La orquesta, aunque en general estupenda, sonó por escasos momentos un poco dubitativa, y quizá eso se pueda deber a que esta era la única función en la que se ausentaba el director titular, Ivor Bolton, que fue sustituido por Kornilios Michaidis.
No quiero dejar de mencionar que, de manera coincidente en el tiempo con estas representación de La flauta mágica en Madrid, el músico y divulgador Jaime Altozano, al que conoceréis (y si no, deberíais), publicaba en su canal de Youtube un pequeño “documental” investigando en los *secretos mejor guardados de Mozart que os recomiendo (hay que verlo hasta el final, eso sí).
Into the little hill
George Benjamin es uno de los compositores vivos que despierta mayor interés en el panorama internacional. Es autor de varias óperas que se cuentan entre las más conocidas del repertorio contemporáneo. En 2016 se pudo escuchar en el Real, dirigida por él mismo, una versión en concierto de Written is skin (2012). Y en este mismo teatro la próxima temporada 2020/2021 se podrá ver su última ópera, Lessons in love and violence, una coproducción del Teatro Real junto a otros teatros de ópera como la Royal Opera House (donde se estrenó en 2018).
Into the little hill (2006) es la primera ópera del compositor, una obra en formato de cámara que presenta una adaptación, a cargo del dramaturgo Martin Crimp, del cuento “El flautista de Hamelin” (1816) de los hermanos Grimm, pensada para una pequeña orquesta de quince instrumentistas y dos voces femeninas (soprano y contralto) que interpretan varios personajes cada una. Es todo un acierto que el Teatro Real colabore con otras instituciones como los Teatros del Canal, el Teatro Español o las Naves Matadero para presentar otros modelos de ópera de pequeño formato o con lenguajes diferentes, como en este caso de la mano de la compañía de danza contemporánea La Veronal, dirigida por Marcos Morau. La muestra del interés que despierta, entre mucho público joven y quizá no asiduo a la ópera, la hallamos en que las tres funciones iniciales agotaron rápidamente las entradas y hubo de añadirse una cuarta fecha.
Imagen promocional de Into the little hill. Foto: Marcos Morau.

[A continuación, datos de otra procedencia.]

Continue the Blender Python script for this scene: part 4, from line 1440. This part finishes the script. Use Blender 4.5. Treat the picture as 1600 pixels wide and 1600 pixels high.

La Veronal presentó en esta ocasión una escenografía “en construcción” que no se termina hasta el final de la función, cuando se completa el típico salón de una vivienda contemporánea, en la que vive la familia de un político. Este, arrastrado por el ansia de victoria y las demandas populares, encarga la eliminación de las ratas de la ciudad a un misterioso personaje. Este lo hace pero el político se niega entonces a pagar el precio pactado. Como venganza, aquel hace desaparecer también a los niños de la ciudad, incluida la hija del político.
Nos encontramos con una obra en la que música y drama están perfectamente engarzados. La aportación de las bailarinas Lorena Nogal, Marina Rodríguez, Angela Boix y Núria Navarra presentó una coreografía arriesgada y de ejecución impecable que aportaba un elemento distópico y esquizoide a la situación dramática, con momentos de gran expresividad como la escena en la que se dibuja un juego de espejos entre las parejas de bailarines, cantantes y figurantes.
La selección de músicos de la Orquesta Sinfónica de Madrid y las cantantes Jenny Daviet y Camille Merckx, ofrecieron una representación convincente y sólida, si bien las voces quedaron un poco cortas de potencia. Nos queda la duda de si se debe a indicaciones del propio autor, o del director, o a posibles limitaciones acústicas de la sala.
En la dirección musical contamos con Tim Murray, a quien ya pudimos escuchar en el Teatro Real, con gran resultado, a cargo de Porgy and Bess y Street Scene.